Enhanced performance of Pt and Pt–Ru supported PEDOT–RGO nanocomposite towards methanol oxidation

• Pt and Pt–Ru supported PEDOT–RGO nanocomposites are prepared by electrochemical method.
• Their electrocatalytic activity for methanol oxidation is assessed with respect to PEDOT/Pt and RGO/Pt.
• PEDOT–RGO/Pt has a high specific surface area and shows the best performance.
• The effects of Pt loading, methanol concentration and electrode stability are studied.
• The kinetics of methanol oxidation at variable Ru loading is investigated.

The electrocatalytic performance of reduced graphene oxide-poly(3,4-ethylenedioxythiophene)/platinum (RGO–PEDOT/Pt) nanocomposite for methanol oxidation has been evaluated with respect to PEDOT/Pt and RGO/Pt.

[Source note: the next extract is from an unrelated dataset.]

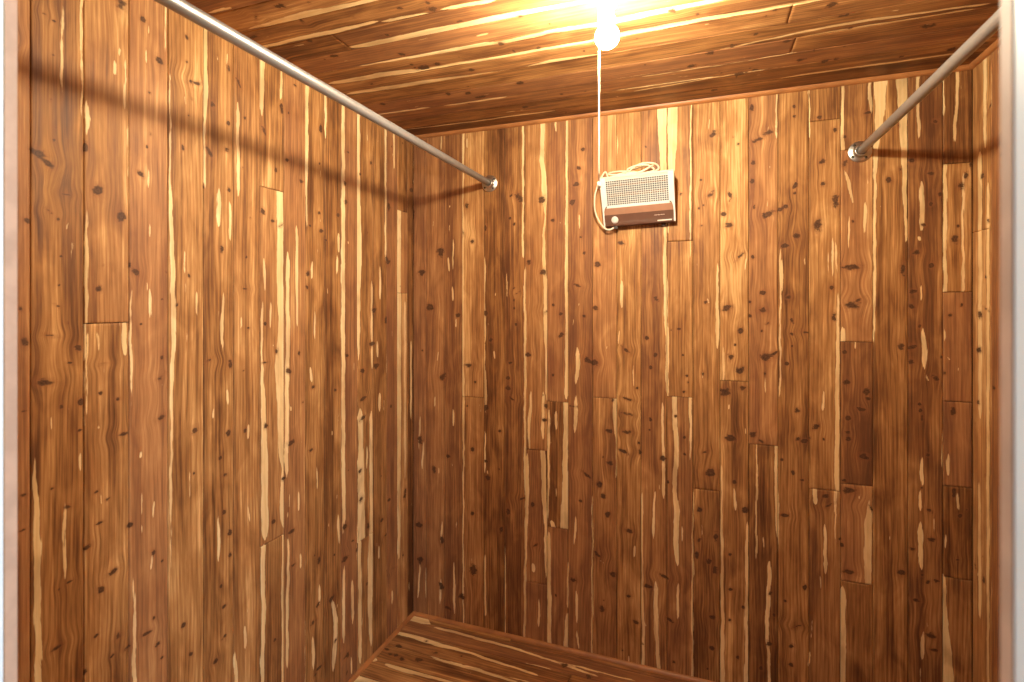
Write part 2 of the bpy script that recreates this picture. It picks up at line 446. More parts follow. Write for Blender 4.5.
# ------------------------------------------------------------------ traced wood of the back wall (photo px)
ub = lambda x: m_back(x, 300)[0]
zb = lambda y, x=600: m_back(x, y)[1]
BACK_X = [426, 444.5, 462, 484, 504.5, 525, 547, 568, 592.5, 616.7, 641, 667, 693, 720, 748.7, 778, 809, 840.5, 873, 908, 943]
back_bounds = [XL] + [ub(x) for x in BACK_X] + [XR]
BACK_J = {3: [(473, 397)], 6: [(536, 450), (536, 583)], 7: [(557, 402), (557, 528)], 9: [(604, 398)], 12: [(680, 241), (680, 397)],
          13: [(706, 490)], 14: [(734, 381)], 15: [(763, 445)], 17: [(825, 120), (825, 490)], 18: [(857, 149), (857, 342), (857, 485), (857, 583)],
          21: [(959, 163), (959, 292), (959, 402), (959, 487), (959, 579)]}
back_joints = {k: [m_back(*p)[1] for p in v] for k, v in BACK_J.items()}
BACK_S = [
 [(441, 134, 1.5), (441, 153, 2)], [(453, 238, 2.5), (453, 270, 2.5)], [(448.5, 257, 2.5), (449, 273, 2)], [(452, 285, 3), (453, 302, 3)],
 [(456, 318, 2), (456, 328, 2)], [(453, 408, 3), (453.5, 427, 3)], [(439, 350, 2), (437, 362, 2)], [(435, 395, 2), (435, 408, 2)], [(424, 440, 3), (422, 470, 3)], [(420, 415, 2), (419, 450, 2)],
 [(463.5, 132, 2), (463, 200, 2), (463, 260, 2.5), (462.5, 340, 3.5), (463.5, 420, 3), (463.5, 480, 2), (463, 540, 1.5), (463.5, 625, 2)],
 [(485, 255, 2), (484, 290, 3), (485, 330, 2), (484.5, 365, 2), (485.5, 395, 4), (486, 415, 2)], [(485, 430, 2), (485, 475, 1.5)], [(485, 553, 2.2), (485.3, 618, 2.5)],
 [(494, 350, 3), (494.5, 359, 3)], [(505, 545, 2), (505, 640, 2)], [(507, 270, 2), (507, 300, 2)], [(454, 560, 2), (454, 600, 3), (455, 615, 2)], [(441, 578, 3), (440, 606, 3)], [(420, 560, 2), (418, 600, 2)], [(442, 520, 2), (441, 545, 3)],
 [(523, 126, 2.5), (523, 260, 2.5)], [(525, 265, 2.5), (525, 360, 3), (525, 470, 3), (526.5, 500, 4), (525.5, 560, 3), (524.5, 646, 3)],
 [(542.5, 122, 5), (542, 160, 6), (544.5, 190, 7), (545.5, 215, 2), (543.5, 235, 3), (544, 262, 4), (545.5, 285, 5), (546, 330, 5), (547, 365, 4), (547, 402, 3)],
 [(531, 390, 3), (529, 430, 4), (529.5, 449, 2)], [(543, 390, 3), (543, 440, 4)],
 [(527, 452, 4), (527.5, 485, 4), (526.5, 540, 2)], [(543, 452, 6), (544, 490, 6), (546, 530, 5), (546, 580, 2)], [(539, 597, 3), (538.5, 628, 4)], [(533, 563, 5), (534, 573, 5)],
 [(556, 118, 2.5), (556, 133, 2.5)], [(567, 118, 3), (567, 190, 3), (566.5, 262, 4), (567, 330, 4.5), (566.5, 400, 5.5)], [(549, 408, 3), (548.5, 465, 3), (548, 520, 2)], [(556, 410, 4), (556.5, 430, 4)],
 [(566, 404, 6), (565.5, 450, 6), (565, 500, 8), (564.5, 528, 10)], [(551.5, 520, 7), (554, 528, 8)],
 [(548.5, 530, 4), (549, 580, 5), (549.5, 646, 5)], [(567, 612, 5), (566.5, 650, 6)], [(568, 560, 2), (568, 610, 3)],
 [(577, 346, 5), (578, 365, 5), (576, 385, 4)], [(579, 213, 3), (580, 230, 2)], [(576, 395, 4), (575, 434, 4)], [(576, 514, 3), (574, 545, 3)], [(576, 590, 4), (577, 624, 5)], [(577, 630, 3), (579, 650, 4)],
 [(592.5, 494, 2), (592, 655, 2)], [(614.5, 401, 5), (615, 416, 5), (616, 440, 2)], [(607, 345, 2), (606, 350, 2)], [(616.5, 425, 2), (616, 480, 2)],
 [(621.5, 279, 5), (621.5, 309, 5)], [(633, 362, 2), (634, 388, 2)], [(619, 330, 2), (618, 345, 2)], [(600, 560, 3), (604, 563, 3)], [(635, 545, 3), (634, 558, 3)],
 [(642, 491, 2.5), (642, 560, 2.5), (643.5, 668, 3.5)], [(629, 655, 3), (629, 665, 3)],
 [(662, 104, 12), (663, 160, 8), (665.5, 240, 3.5), (665, 265, 4.5), (665.7, 295, 5.5), (667, 355, 4.5), (667.5, 397, 3)],
 [(673, 104, 13), (672, 150, 10), (670, 200, 5), (668, 236, 1)], [(656, 580, 5), (656, 630, 5.5), (659, 670, 4)], [(662, 400, 4), (663, 440, 3), (664, 500, 4)], [(655, 490, 3), (653, 540, 2.5)],
 [(674.5, 399, 6), (676.5, 450, 6), (674.5, 490, 5), (676.5, 510, 7), (676, 540, 7), (677.5, 567, 5)], [(678, 583, 4), (678, 620, 4)], [(682, 525, 3), (682, 543, 3)], [(690.5, 400, 4), (690.5, 462, 2)],
 [(693, 488, 2), (692.5, 600, 3), (692.5, 682, 3)], [(691, 104, 2), (690, 260, 2)],
 [(717, 260, 2), (717.5, 325, 4), (717, 350, 4)], [(702, 523, 2.5), (701.5, 537, 2.5)], [(707, 298, 3), (709, 304, 3)],
 [(723, 345, 3), (723.5, 381, 4)], [(721.5, 462, 2.5), (722, 560, 3), (722.5, 640, 5), (722.5, 682, 5)], [(747.5, 520, 4), (746.5, 600, 4), (746, 682, 5)], [(734, 487, 4), (736, 512, 5)], [(729, 404, 3), (729, 410, 3)],
 [(776.5, 92, 2.5), (776.5, 140, 2.5)], [(765, 370, 3), (765, 396, 3)], [(776.5, 446, 5), (776.5, 500, 4.5), (777.5, 540, 2.5)], [(770, 560, 5), (767, 620, 5), (769, 680, 3)], [(757, 447, 2), (756, 560, 3)],
 [(782, 258, 5), (782, 292, 5)], [(780.5, 245, 2), (780, 400, 2)], [(838, 290, 3), (838, 330, 4), (837, 400, 5), (837, 489, 5.5)], [(814.5, 491, 6), (815, 505, 6)], [(824.5, 523, 4), (826, 575, 4.5)], [(835, 490, 3), (836, 545, 2)],
 [(823.5, 390, 4), (823, 413, 4)], [(833, 236, 2.5), (832, 280, 2.5)], [(828, 250, 2), (828, 275, 2)], [(812, 618, 2), (811, 640, 2)], [(820, 575, 2), (820, 590, 2)], [(809, 88, 2), (809, 140, 2)], [(836, 240, 3), (837, 275, 3)], [(810, 650, 3), (808, 668, 3)],
 [(842.5, 84, 4), (842.5, 149, 4)], [(870, 80, 4), (870, 98, 7), (871.5, 116, 4)], [(845, 170, 5), (849, 185, 6), (853, 205, 4)], [(866, 200, 5), (864, 235, 4)], [(850, 214, 3), (848, 250, 3)], [(843, 326, 6), (843, 341, 8)],
 [(870, 498, 3), (868, 525, 9), (867.5, 550, 10), (868.5, 586, 8)], [(842.5, 585, 8), (843, 640, 8), (842, 682, 8)],
 [(881, 78, 17), (880, 110, 12), (877, 140, 7), (875, 175, 4), (874.5, 260, 4), (874.5, 305, 4), (873.5, 345, 1)], [(902, 78, 17), (903, 110, 11), (904, 150, 8), (905, 195, 5), (906, 245, 3)],
 [(918, 110, 5), (919, 140, 6)], [(921.5, 180, 6), (922, 232, 7)], [(921, 284, 2.5), (921, 302, 2.5)], [(923, 326, 4), (924, 352, 7), (924, 370, 4)], [(926, 375, 2), (928, 382, 3)], [(922, 455, 5), (922.5, 487, 6)], [(919.5, 489, 4), (920.5, 512, 6)],
 [(920.5, 521, 6), (921, 572, 6)], [(923, 630, 4), (921.5, 660, 6)], [(921, 665, 3), (921, 682, 3)], [(934, 517, 3), (934, 533, 2.5)], [(919, 236, 5), (920, 241, 5)],
 [(957, 103, 5), (955.5, 125, 6), (954, 145, 4)], [(943.5, 84, 4), (944, 118, 3)], [(945.5, 164, 4), (945, 230, 5), (945, 291, 4)], [(963, 170, 3), (963, 290, 4)], [(944.5, 328, 3), (944.5, 342, 3)], [(948.5, 453, 6), (948, 477, 6)], [(957, 491, 3), (959, 511, 4)], [(946, 533, 4), (946, 550, 4)],
 [(943, 572, 4), (945, 620, 9), (946.5, 682, 19)],
]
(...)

The electrocatalysts are characterized by scanning electron microscopy, transmission electron microscopy and cyclic voltammetry. The RGO–PEDOT/Pt has been found to have favorable characteristics in terms of large specific surface area (460.5 m2 g−1) and small particle size (0.61 nm). The methanol oxidation current for RGO–PEDOT/Pt is nearly 3.6 and 12.6 times higher than that for PEDOT/Pt and RGO/Pt respectively. Among the three electrocatalysts, the RGO–PEDOT/Pt nanocomposite shows the best electrocatalytic behavior towards methanol oxidation with a mass specific peak current of 774 mA mg−1 cm−2 for a Pt loading of 191.4 μg cm−2 at a concentration of 1 M methanol in 0.5 M H2SO4. The effects of Pt loading, methanol concentration and electrode stability have been studied. RGO–PEDOT/Pt–Ru electrodes with a fixed Pt and variable Ru ion concentrations are prepared by chronoamperometry and the Pt–Ru alloy formation was confirmed by X-ray diffraction method. The electrocatalytic performance of the Pt–Ru supported RGO–PEDOT for the oxidation of methanol is evaluated by cyclic voltammetry. The Tafel kinetic analysis indicates that the RGO–PEDOT/Pt–Ru prepared with equal concentrations of Pt and Ru ions (i.e. RGO–PEDOT/Pt–Ru (1:1)) gives the best performance in terms of the lowest onset potential (0.14 V), highest exchange current density (2390 μA cm−2) and highest If/Ir ratio (2.33) implying minimum poisoning.